In Italia il Sud è vittima dei romanzi sociali, che sono uniformi e gelidi, a differenza di Faulkner, McCullers e O’Connor, perché semplificano le passioni – la riducono a una sola, il risentimento (non nobile: è l’invidia sociale, da vittime volontarie e anzi militanti del possesso che si odia). Anche il Sud mescola la collera alla risata, e canta, balla, tuba trepidante, fa l’amore furioso (le “fughe”, le sconvolgenti passioni bovarine), guarda il mare, cammina in montagna. Quanto cammina, troppo… Gli pace la fannullaggine.
Gli italo-americani portano in letteratura e al cinema il Sud molto più realisticamente, cioè con verità. Perché allargano il campo dalla violenza all’amicizia, tra maschi, tra donne, tra fratelli, ai segreti inconfessabili, alle forsennate passioni dei padri per i figli, a una persistente fisicità (cibo, fatica, nascite, morti, contiguità, di mente e di corpo), ai suoni, a dialetti precisi e non folkloristici. Un mondo certo diverso dalle città invisibili, dai numero primi, e dalla vita che suona col postino, carnale, volgare forse, ma non disprezzato – negli Usa.

Tabù – Hanif Kureishi, “Kama Sutra senza peccato”, su “Internazionale” del 18 febbraio svolge lungamente il non nuovo argomento che, come non c’è sport senza regole, così non c’è “divertimento serio” – anche l’ossimoro ha lunga vita – senza tabù: “Se spariscono l’autorità e i tabù, non aumenta il divertimento, aumenta il nulla”. Che peccato che non sia un peccato, come diceva la contessa – ci mancherà Hitler?.

Vittorianesimo – L’epitome è Herbert Spencer naturalmente, che si dimentica troppo. Ma ne sono parte John Russell (tutti i Russell, fino a Bertrand) e J.S.Mill, Darwin e Livingstone, Tennyson e i Browning, Thackeray, purtroppo, e George Eliot, e perfino Oscar Wilde e E.M.Forster. Coevi – l’età non è senza influenza – sono Wilkie Collins e tutta la detective novel, Stevenson e Swinburne.
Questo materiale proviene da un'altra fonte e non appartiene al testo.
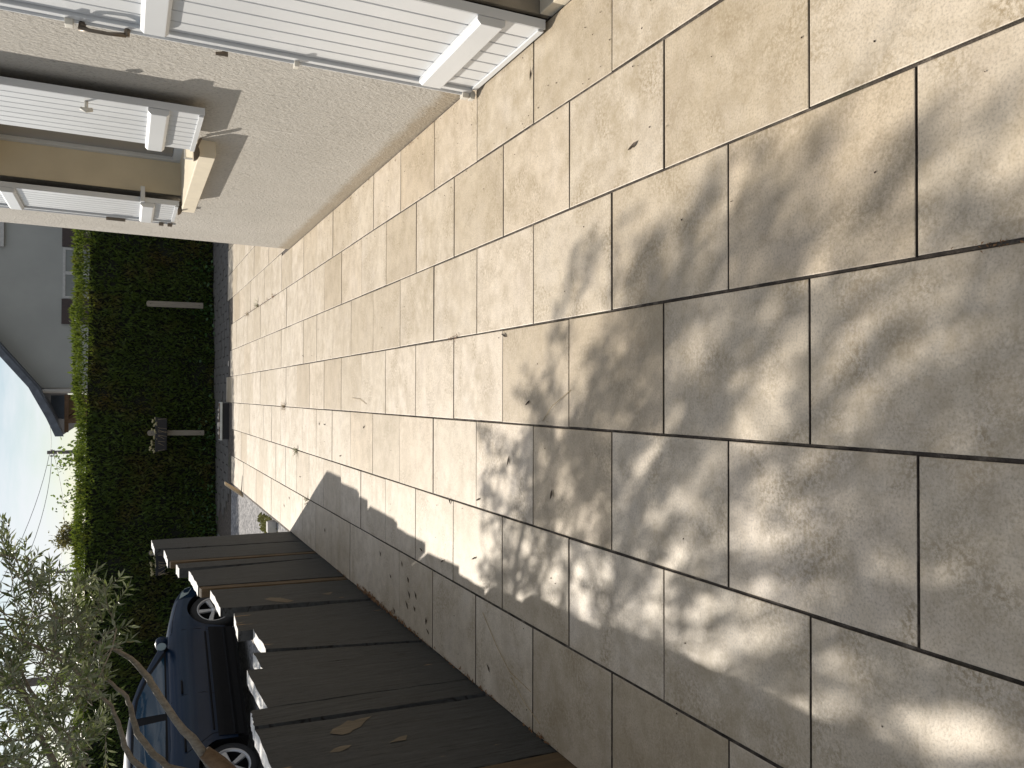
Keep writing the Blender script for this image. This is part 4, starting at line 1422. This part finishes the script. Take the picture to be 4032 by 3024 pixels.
# underbody and arch liners; middle block deepened to black out lit ground beneath
e = MB(); e.box(RA + .02, WB - RA - .02, -.80, .80, .075, .50); e.box(-.6, -RA - .02, -.6, .6, .16, .5); e.box(WB + RA + .02, 3.1, -.6, .6, .16, .5)
e.build('underbody', 'black_trim', car, local=True)
for c in (0.0, WB):
    for s in (-1, 1):
        e = MB()
        n = 16
        vs_ = []
        for i in range(n + 1):
            a = math.pi * i / n
            vs_ += [(c + RA * .995 * math.cos(a), s * .60, .315 + RA * .995 * math.sin(a)), (c + RA * .995 * math.cos(a), s * .845, .315 + RA * .995 * math.sin(a))]
        e.add(vs_, [(2 * i, 2 * i + 1, 2 * i + 3, 2 * i + 2) for i in range(n)])
        e.build('arch_liner', 'black_trim', car, local=True)
def wheel(cx, s):
    cz, R0 = .315, .315
    y_out = s * .80
    e = MB()
    e.lathe([(.205, 0), (.225, .012), (.262, .016), (.298, .008), (R0, -.03), (R0, -.17), (.298, -.20), (.21, -.205)], (0, 0, 0), 'Y', 36)
    e.v = [(cx + v[0], y_out + s * v[1], cz + v[2]) for v in e.v]
    ty = e.build('wheel', 'tyre', car, smooth=True, local=True)
    e = MB()
    e.lathe([(.222, .012), (.226, .004), (.214, -.004), (.200, -.02), (.196, -.10), (.001, -.11)], (0, 0, 0), 'Y', 36)
    e.v = [(cx + v[0], y_out + s * v[1], cz + v[2]) for v in e.v]
    dk = e.build('rim_barrel', 'black_trim', ty, smooth=True, local=True)
    e = MB()
    e.lathe([(.196, -.015), (.206, .006), (.222, .015), (.229, .010)], (0, 0, 0), 'Y', 40)
    e.v = [(cx + v[0], y_out + s * v[1], cz + v[2]) for v in e.v]
    e.build('rim', 'alloy', ty, smooth=True, local=True)
    for k in range(5):
        a = k * 2 * math.pi / 5 + .35
        e = MB()
        pts = []
        for (r_, w_, y0_, y1_) in ((.035, .026, -.022, .0), (.205, .040, -.022, -.002)):
            for (ww, yy) in ((-w_, y0_), (w_, y0_), (w_ * .75, y1_), (-w_ * .75, y1_)):
                pts.append((cx + r_ * math.cos(a) - ww * math.sin(a), y_out + s * yy, cz + r_ * math.sin(a) + ww * math.cos(a)))
        e.hexa(pts)
        e.build('spoke', 'alloy', ty, bevel=.004, local=True)
    e = MB(); e.lathe([(.045, -.02), (.043, .002), (.03, .008), (.001, .009)], (0, 0, 0), 'Y', 16)
    e.v = [(cx + v[0], y_out + s * v[1], cz + v[2]) for v in e.v]
    e.build('hub_cap', 'alloy', ty, smooth=True, local=True)
for c in (0.0, WB):
    for s in (-1, 1):
        wheel(c, s)

# ================================================================== neighbour's house
NY = 24.0
nb = empty('neighbour_house', (5, 27, GZ), 'grey gabled house with dark slate verge behind the hedge', 'house')
GW0, GW1 = 0.17, 11.0
def roof_z(x): return 3.42 + 0.80 * (x - 0.17) if x < 5.6 else 3.42 + 0.80 * (5.43) - 0.80 * (x - 5.6)
e = MB()
poly = [(GW0, GZ), (GW1, GZ), (GW1, roof_z(GW1)), (5.6, roof_z(5.6)), (GW0, roof_z(GW0))]
e.prism(poly, lambda x, z, y: (x, y, z), NY, NY + 9)
e.build('wall', 'nb_wall', nb)
e = MB()
rp = [(-1.03, 3.02), (-.58, 3.215), (.17, 3.60), (5.6, 8.0), (11.8, 2.97), (11.8, 2.75), (5.6, 7.74), (.2, 3.40), (-.56, 3.04), (-1.0, 2.88)]
e.prism(rp, lambda x, z, y: (x, y, z), NY - .55, NY + 9.4)
nroof = e.build('roof', 'slate', nb)
e = MB()
for a, b in ((0, 1), (1, 2), (2, 3)):
    (x0, z0), (x1, z1) = rp[a], rp[b]
    e.hexa([(x0, NY - .60, z0 - .17), (x1, NY - .60, z1 - .17), (x1, NY - .552, z1 - .17), (x0, NY - .552, z0 - .17), (x0, NY - .60, z0 + .02), (x1, NY - .60, z1 + .02), (x1, NY - .552, z1 + .02), (x0, NY - .552, z0 + .02)])
e.build('verge_board', 'slate', nroof)
e = MB(); e.tube([(.085, NY - .12, GZ), (.085, NY - .12, 3.30), (.06, NY - .2, 3.38)], .058, 10)
e.build('downpipe', 'pale_pipe', nb, smooth=True)
# lean-to carport
e = MB(); e.box(-.62, -.02, NY + .3, NY + .36, 2.86, 3.2)
e.build('carport_panel', 'blue_board', nb)
e = MB(); e.box(-.66, .0, NY + .42, NY + .48, GZ, 2.85)
e.build('carport_boarding', 'ochre_board', nb)
e = MB(); e.box(-.95, .0, NY - .1, NY + .05, 2.78, 2.87); 
e.build('carport_beam', 'barn', nb)
e = MB(); e.hexa([(-.72, NY - .1, 1.9), (-.62, NY - .1, 1.9), (-.62, NY, 1.9), (-.72, NY, 1.9), (-.72, NY - .1, 2.779), (-.62, NY - .1, 2.779), (-.62, NY, 2.779), (-.72, NY, 2.779)])
e.build('carport_post', 'barn', nb)
e = MB(); e.tube([(-.62, NY + .12, 2.83), (-.30, NY + .12, 2.45)], .04, 4)
e.build('carport_brace', 'barn', nb)
# windows
def nb_window(x0, x1, z0, z1, shut_w):
    f = MB()
    f.box(x0, x1, NY - .03, NY - .004, z1 - .06, z1); f.box(x0, x1, NY - .03, NY - .004, z0, z0 + .06)
    f.box(x0, x0 + .06, NY - .028, NY - .004, z0 + .061, z1 - .061); f.box(x1 - .06, x1, NY - .028, NY - .004, z0 + .061, z1 - .061)
    f.box((x0 + x1) / 2 - .04, (x0 + x1) / 2 + .04, NY - .028, NY - .004, z0 + .061, z1 - .061)
    w = f.build('window', 'concrete', nb)
    p = MB(); p.box(x0 + .061, x1 - .061, NY - .012, NY - .005, z0 + .061, z1 - .061)
    p.build('pane', 'pale_pane', w)
    s_ = MB(); s_.box(x0 - .08, x1 + .08, NY - .09, NY - .003, z0 - .1, z0 - .002)
    s_.build('sill', 'concrete', w)
    if shut_w:
        for (a, b) in ((x0 - shut_w - .02, x0 - .02), (x1 + .02, x1 + shut_w + .02)):
            q = MB(); q.box(a, b, NY - .05, NY - .004, z0 - .03, z1 + .02)
            q.build('shutter', 'brown_shutter', nb)
nb_window(2.43, 3.72, 1.55, 2.94, .63)
e = MB(); e.box(3.73, 4.6, NY - .03, NY - .004, 4.32, 5.6)
w_ = e.build('upper_window', 'brown_shutter', nb)
e = MB(); e.box(3.63, 4.7, NY - .1, NY - .003, 4.22, 4.318)
e.build('sill', 'concrete', w_)

# ================================================================== trees behind the hedge
def garden_tree(x, y, h, rx_, rz_, n, mat, label, L=(.05, .10), Wd=(.03, .06), seed=1, dense=.16, trunk_r=.05):
    rs = np.random.default_rng(seed)
    t = empty('garden_tree', (x, y, GZ), label, 'tree', 'trees rising behind the hedge')
    tb = MB()
    tb.tube([(x, y, GZ), (x + .05, y, h * .35), (x - .02, y + .03, h * .62), (x + .04, y, h * .85)], [trunk_r, trunk_r * .8, trunk_r * .5, trunk_r * .25], 8)
    cs = []
    c0 = np.array([x, y, h - rz_])
    for i in range(26):
        u = rs.normal(size=3); u /= np.linalg.norm(u)
        u *= rs.uniform(.3, 1.0)
        c = c0 + u * np.array([rx_, rx_, rz_])
        cs.append(c)
        tb.tube([(x, y, h * .5 + .2 * u[2]), tuple((c + c0) / 2), tuple(c)], [trunk_r * .3, trunk_r * .2, trunk_r * .08], 5, cap=False)
    tb.build('trunk', 'bark', t)
    cs = np.array(cs)
    P = cs[rs.integers(0, len(cs), n)] + rs.normal(size=(n, 3)) * dense
    D = rs.normal(size=(n, 3)) + np.array([0, 0, .3])
    V, Q = leaf_cloud(P, D, rs.uniform(*L, n), rs.uniform(*Wd, n), .12)
    c_ = sheet_mesh('crown', V, Q, mat, np.repeat(rs.random(n), 5), t)
    c_['kind'] = 'stuff'
garden_tree(-1.35, 20.0, 2.74, .42, .55, 900, 'tree_leaf', 'loose leafy shrub showing above the hedge beside the slate roof', (.05, .11), (.035, .07), 3, .13)
garden_tree(-2.22, 20.3, 2.80, .32, .6, 900, 'tree_leaf', 'thin leafy tree showing sky between leaves above the hedge', (.05, .11), (.035, .07), 4, .12)
garden_tree(-2.90, 19.5, 2.70, .33, .55, 9000, 'conifer', 'rounded ochre green conifer poking over the hedge', (.05, .10), (.018, .03), 5, .09)
garden_tree(-3.75, 20.5, 2.60, .5, .5, 1000, 'tree_leaf', 'leafy shrub just over the hedge behind the olive twigs', (.05, .11), (.03, .06), 6, .13)
garden_tree(-6.2, 21.5, 3.1, 1.2, .9, 2600, 'tree_leaf', 'wide leafy tree behind the hedge at the far left', (.06, .12), (.035, .07), 8, .25)

# ================================================================== poles and wires
def utility_pole(x, y, top, r, label, arm=True):
    e = empty('utility_pole', (x, y, GZ), label, 'pole', 'utility poles beyond the hedge')
    b = MB(); b.tube([(x, y, GZ), (x, y, top)], [r * 1.25, r], 10)
    b.build('pole', 'pole', e, smooth=True)
    if arm:
        b = MB(); b.tube([(x - .16, y, top - .25), (x + .10, y, top - .25)], .022, 6)
        b.build('crossarm', 'cable', e)
        for dx in (-.15, .09):
            b = MB(); b.lathe([(.001, 0), (.035, .01), (.03, .06), (.04, .08), (.02, .12), (.001, .125)], (x + dx, y, top - .22), 'Z', 8)
            b.build('insulator', 'pale_pipe', e, smooth=True)
utility_pole(-2.42, 40, 4.42, .075, 'distant slim pole standing between the slate roof and the leafy shrub')
utility_pole(-9.3, 50, 4.75, .07, 'small far pole seen just right of the olive crown')
utility_pole(-8.92, 30, 9.5, .11, 'thick tall pole seen through the olive leaves')
def wire(a, b, sag, label):
    a, b = Vector(a), Vector(b)
    pts = []
    for i in range(15):
        t = i / 14
        p = a.lerp(b, t); p.z -= sag * 4 * t * (1 - t)
        pts.append(p)
    e = MB(); e.tube(pts, .009, 4)
    tag(e.build('overhead_wire', 'cable', None, loc=a), label, 'wire', 'overhead wires in the sky')
wire((-2.45, 40, 4.33), (-8.9, 30, 6.6), .45, 'upper wire curving up from the slim pole to the tall pole')
wire((-2.52, 40, 4.25), (-8.9, 30, 6.1), .60, 'lower wire sagging from the slim pole to the tall pole')
wire((-2.45, 40, 4.20), (-9.3, 50, 4.62), .35, 'nearly level wire between the slim pole and the far pole')
wire((-2.40, 40, 4.30), (1.2, 24.2, 3.9), .25, 'wire dropping from the slim pole to the slate roof')
print('tiles', n_tiles, 'objects', len(bpy.data.objects))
E Sherlock Holmes, seppure a modo suo – il conformismo del non conformismo. Sono vittoriani Mazzini, Garibaldi e Gladstone (romanticismo della libertà), Engels (per confermato status, coniugale, reddituale), Marx, i Webbs. Marx perché lo era nella vita ogni giorno, e per l’ottimismo, il razionalismo politico, e lo statalismo – non prussiano ma anglo-indiano: fosse rimasto in Germania sarebbe finito nell’anarchismo?
È tempo di dottrine, teorie, filosofie, movimenti, letterari e non – che Thomas Carlyle, il primo vittoriano, ridicolizza d’emblée- nel 1833 (“Sartor Resartus”). Lo spirito dell’Ottocento, romantico, esotico, scapigliato, progressista, robustamente erotico, è vittoriano. Non è a Parigi, una successione di drammi politici, né nella Germania cupa e trafficona di Wagner, Bismarck e Guglielmo. Meglio vede l’epoca Bertrand Russell, che si vanta di essere nato “vittoriano” (“Ritratti a memoria”, p. 225): “Solo coloro che ricordano il mondo prima del 1914 possono rendersi conto in modo adeguato di quanto già si sia perso. In quell’epoca felice si poteva viaggiare senza passaporto, dappertutto tranne in Russia. Si poteva esprimere liberamente qualsiasi opinione politica tranne in Russia. La censura della stampa era sconosciuta, tranne in Russia. Qualunque uomo bianco poteva emigrare liberamente in qualunque parte del mondo”.
Era l’epoca del felice impero britannico - impero dei mari, quindi, direbbe Jünger, fantasioso, vaporoso. E bianco, certo – ma oggi niente è più concesso, nemmeno ai bianchi.